En su discurso pronunciado ante las dignidades y gobiernos de los pueblos nativos, de los mestizos y de los esquimales con algunos representantes del gobierno federal, afirmó rotundamente que “la Iglesia exalta la igual dignidad de todos los pueblos y defiende su derecho a salvaguardar, el propio carácter cultural con sus tradiciones y sus peculiares costumbres”.
Pero en otro pasaje fue aún más claro: “Existen -dijo- otros valores que son esenciales para la vida y la sociedad. Cada pueblo posee una civilización heredada de sus ancestros, con instituciones exigidas por su modo de vivir, con sus manifestaciones artísticas, culturales y religiosas. Los valores auténticos contenidos en estas realidades no deben ser sacrificados en consideraciones de orden material”.

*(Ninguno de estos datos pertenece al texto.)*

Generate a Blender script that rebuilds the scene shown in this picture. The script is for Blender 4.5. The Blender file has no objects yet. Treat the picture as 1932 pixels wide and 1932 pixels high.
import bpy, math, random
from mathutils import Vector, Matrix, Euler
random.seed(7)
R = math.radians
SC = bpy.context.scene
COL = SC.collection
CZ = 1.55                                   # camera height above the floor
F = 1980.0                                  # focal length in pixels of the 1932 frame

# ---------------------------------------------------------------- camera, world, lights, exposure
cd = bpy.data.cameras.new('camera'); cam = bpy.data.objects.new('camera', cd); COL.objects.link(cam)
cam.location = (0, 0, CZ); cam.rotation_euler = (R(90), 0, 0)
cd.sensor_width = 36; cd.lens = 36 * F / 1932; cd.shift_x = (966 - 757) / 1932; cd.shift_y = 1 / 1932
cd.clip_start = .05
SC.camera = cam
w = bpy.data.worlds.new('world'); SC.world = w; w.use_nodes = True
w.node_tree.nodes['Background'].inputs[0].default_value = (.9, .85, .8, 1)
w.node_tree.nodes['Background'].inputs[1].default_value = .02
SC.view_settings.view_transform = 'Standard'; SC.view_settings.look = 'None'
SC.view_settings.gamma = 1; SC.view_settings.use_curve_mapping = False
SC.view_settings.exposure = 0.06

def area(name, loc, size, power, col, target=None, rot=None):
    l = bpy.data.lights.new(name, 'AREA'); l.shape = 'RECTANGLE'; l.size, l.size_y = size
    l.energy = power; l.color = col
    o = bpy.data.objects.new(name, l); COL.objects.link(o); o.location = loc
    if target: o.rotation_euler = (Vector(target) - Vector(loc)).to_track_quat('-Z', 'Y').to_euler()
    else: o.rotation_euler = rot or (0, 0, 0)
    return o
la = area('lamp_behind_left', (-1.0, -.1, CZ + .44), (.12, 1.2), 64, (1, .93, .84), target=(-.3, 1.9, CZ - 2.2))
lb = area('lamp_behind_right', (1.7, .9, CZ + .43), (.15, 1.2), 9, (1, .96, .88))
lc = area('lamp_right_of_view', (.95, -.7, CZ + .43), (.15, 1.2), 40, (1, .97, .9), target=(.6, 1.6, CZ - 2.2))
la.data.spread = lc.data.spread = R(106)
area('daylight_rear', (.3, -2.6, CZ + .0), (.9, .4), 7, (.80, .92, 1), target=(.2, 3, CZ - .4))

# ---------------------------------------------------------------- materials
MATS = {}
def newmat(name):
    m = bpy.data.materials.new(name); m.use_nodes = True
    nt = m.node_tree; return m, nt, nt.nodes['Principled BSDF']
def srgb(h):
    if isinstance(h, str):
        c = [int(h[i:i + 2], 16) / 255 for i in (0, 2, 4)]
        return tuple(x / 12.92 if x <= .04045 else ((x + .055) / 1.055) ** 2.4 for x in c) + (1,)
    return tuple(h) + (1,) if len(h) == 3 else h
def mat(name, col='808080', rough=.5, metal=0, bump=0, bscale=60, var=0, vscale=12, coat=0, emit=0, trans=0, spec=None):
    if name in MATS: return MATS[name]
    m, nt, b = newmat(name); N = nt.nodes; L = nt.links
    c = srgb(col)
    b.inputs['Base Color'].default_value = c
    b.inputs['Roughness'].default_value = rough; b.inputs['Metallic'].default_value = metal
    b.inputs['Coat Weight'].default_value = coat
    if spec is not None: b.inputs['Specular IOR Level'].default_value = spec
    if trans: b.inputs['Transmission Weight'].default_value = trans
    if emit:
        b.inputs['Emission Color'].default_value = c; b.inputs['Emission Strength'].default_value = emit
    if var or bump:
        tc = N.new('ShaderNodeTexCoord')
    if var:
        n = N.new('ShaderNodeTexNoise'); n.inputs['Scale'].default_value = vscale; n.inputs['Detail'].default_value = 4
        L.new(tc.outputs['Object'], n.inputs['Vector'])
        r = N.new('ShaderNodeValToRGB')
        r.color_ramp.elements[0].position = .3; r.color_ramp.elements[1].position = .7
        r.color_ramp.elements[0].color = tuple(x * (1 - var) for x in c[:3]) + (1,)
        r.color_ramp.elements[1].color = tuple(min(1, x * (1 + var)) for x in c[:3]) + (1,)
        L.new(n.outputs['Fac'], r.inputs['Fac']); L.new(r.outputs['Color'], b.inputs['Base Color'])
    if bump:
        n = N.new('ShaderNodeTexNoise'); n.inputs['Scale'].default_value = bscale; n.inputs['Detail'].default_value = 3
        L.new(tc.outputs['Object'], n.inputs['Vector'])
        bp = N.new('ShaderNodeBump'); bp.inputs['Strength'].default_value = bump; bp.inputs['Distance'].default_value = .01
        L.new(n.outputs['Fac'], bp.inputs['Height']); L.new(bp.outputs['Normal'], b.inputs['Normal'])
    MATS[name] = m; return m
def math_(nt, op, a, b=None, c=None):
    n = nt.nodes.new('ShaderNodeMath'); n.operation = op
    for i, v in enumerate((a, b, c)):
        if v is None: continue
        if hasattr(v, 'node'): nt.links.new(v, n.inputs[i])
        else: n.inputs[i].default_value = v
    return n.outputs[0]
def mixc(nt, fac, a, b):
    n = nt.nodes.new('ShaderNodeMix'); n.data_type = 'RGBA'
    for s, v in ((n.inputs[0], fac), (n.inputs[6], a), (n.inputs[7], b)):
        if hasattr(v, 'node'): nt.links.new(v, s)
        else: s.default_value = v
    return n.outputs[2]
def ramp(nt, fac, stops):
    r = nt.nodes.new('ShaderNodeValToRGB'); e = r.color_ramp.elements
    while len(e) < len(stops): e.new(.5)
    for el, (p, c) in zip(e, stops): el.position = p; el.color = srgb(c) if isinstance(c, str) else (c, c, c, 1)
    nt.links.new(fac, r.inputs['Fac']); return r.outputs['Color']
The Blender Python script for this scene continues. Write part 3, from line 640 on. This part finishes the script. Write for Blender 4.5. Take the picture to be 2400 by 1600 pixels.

Y al final de su exhortación, les lanzaba este desafío ante las tensiones que ya comenzaban a aflorar a la superficie: “Ha llegado el tiempo de la reconciliación, de nuevas relaciones de recíproco respeto y de colaboración, para llegar a una solución auténticamente justa de los problemas todavía no resueltos”. Antes de embarcarse en el avión que le conduciría a Roma, se abrazó con números líderes – hombres y mujeres- engalanados con sugestivos penachos de plumas y atuendos multicolores.
El último viaje canadiense del ya muy maltrecho Karol Wojtyla tuvo lugar en Toronto en julio del 2002 para celebrar la Jornada Mundial de la Juventud. En un momento de las ceremonias, saludó a un grupo de representantes de la juventud india.